• **Direction**:
Quote from the first line below through the line that contains "COL = scene.collection", both included, and leave the pictures out.

====== Data extract ======

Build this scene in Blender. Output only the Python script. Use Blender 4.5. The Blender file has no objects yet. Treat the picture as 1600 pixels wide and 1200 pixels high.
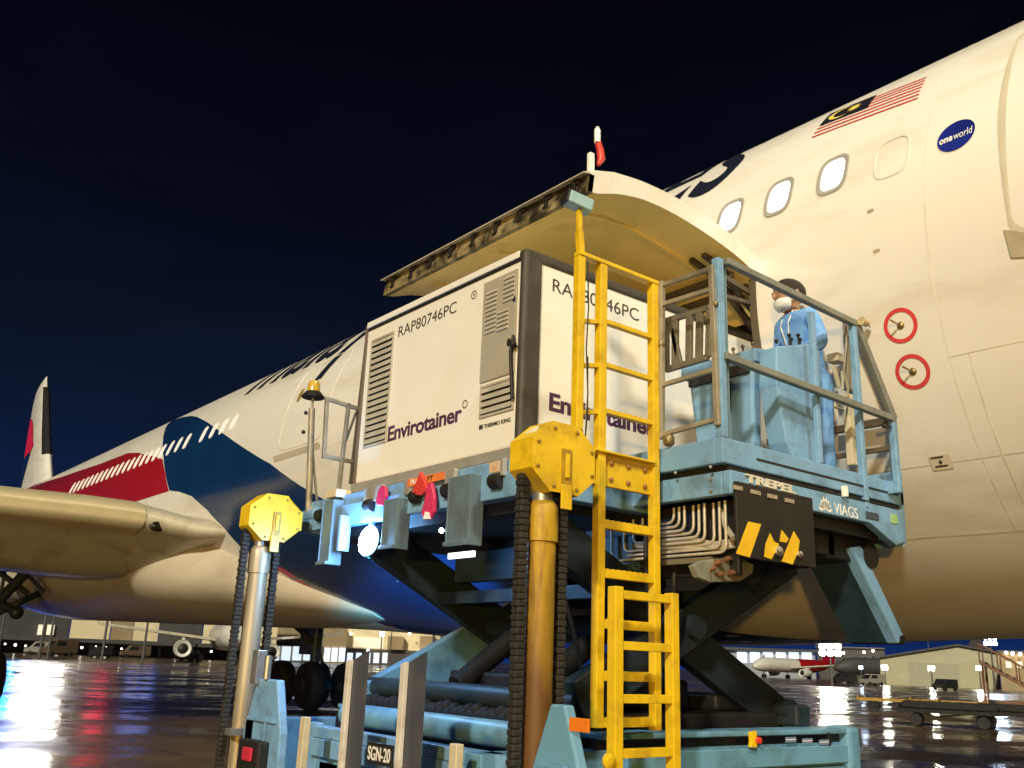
import bpy, bmesh, math, random
from mathutils import Vector, Matrix
R_ = math.radians
random.seed(7)
scene = bpy.context.scene
COL = scene.collection

# ------------------------------------------------------------------ camera, sky, sun, exposure
CAM_H = 1.6
HD, PI_, RO = R_(51.59), R_(16.45), R_(2.2)
FPX = 1472.0
_f = Vector((math.cos(HD)*math.cos(PI_), math.sin(HD)*math.cos(PI_), math.sin(PI_)))
_r0 = Vector((math.sin(HD), -math.cos(HD), 0))
_u0 = _r0.cross(_f)
_r = math.cos(RO)*_r0 + math.sin(RO)*_u0
_u = -math.sin(RO)*_r0 + math.cos(RO)*_u0
cd = bpy.data.cameras.new('camera')
cam = bpy.data.objects.new('camera', cd); COL.objects.link(cam)
cam.matrix_world = Matrix(((_r.x, _u.x, -_f.x, 0), (_r.y, _u.y, -_f.y, 0), (_r.z, _u.z, -_f.z, CAM_H), (0, 0, 0, 1)))
cd.sensor_width = 36.0; cd.lens = FPX/1600*36.0
cd.clip_start = 0.05; cd.clip_end = 6000
scene.camera = cam

def heading_of(px):
    """compass angle (radians from +X) of the photograph's column px at the horizon"""
    y = 1003.5 + 0.0385*px
    d = _f + (px-800)/FPX*_r - (y-600)/FPX*_u
    return math.atan2(d.y, d.x)
def ground(px, dist):
    a = heading_of(px)
    return Vector((dist*math.cos(a), dist*math.sin(a), 0))

w = bpy.data.worlds.new('World'); scene.world = w; w.use_nodes = True
nt = w.node_tree; nt.nodes.clear()
def N(t, tree=nt, **k):
    n = tree.nodes.new(t)
    for a, b in k.items(): setattr(n, a, b)
    return n
out = N('ShaderNodeOutputWorld'); bg = N('ShaderNodeBackground'); tc = N('ShaderNodeTexCoord')
sp = N('ShaderNodeSeparateXYZ'); rp = N('ShaderNodeValToRGB'); nz = N('ShaderNodeTexNoise'); mx = N('ShaderNodeMix', data_type='RGBA', blend_type='MULTIPLY')
mp = N('ShaderNodeMapping'); mp.inputs['Scale'].default_value = (2.2, 2.2, 7.0)
cr2 = N('ShaderNodeValToRGB')
L = nt.links.new
L(tc.outputs['Generated'], sp.inputs[0]); L(sp.outputs['Z'], rp.inputs['Fac'])
e = rp.color_ramp.elements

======

• **Solution**:
Build this scene in Blender. Output only the Python script. Use Blender 4.5. The Blender file has no objects yet. Treat the picture as 1600 pixels wide and 1200 pixels high.
import bpy, bmesh, math, random
from mathutils import Vector, Matrix
R_ = math.radians
random.seed(7)
scene = bpy.context.scene
COL = scene.collection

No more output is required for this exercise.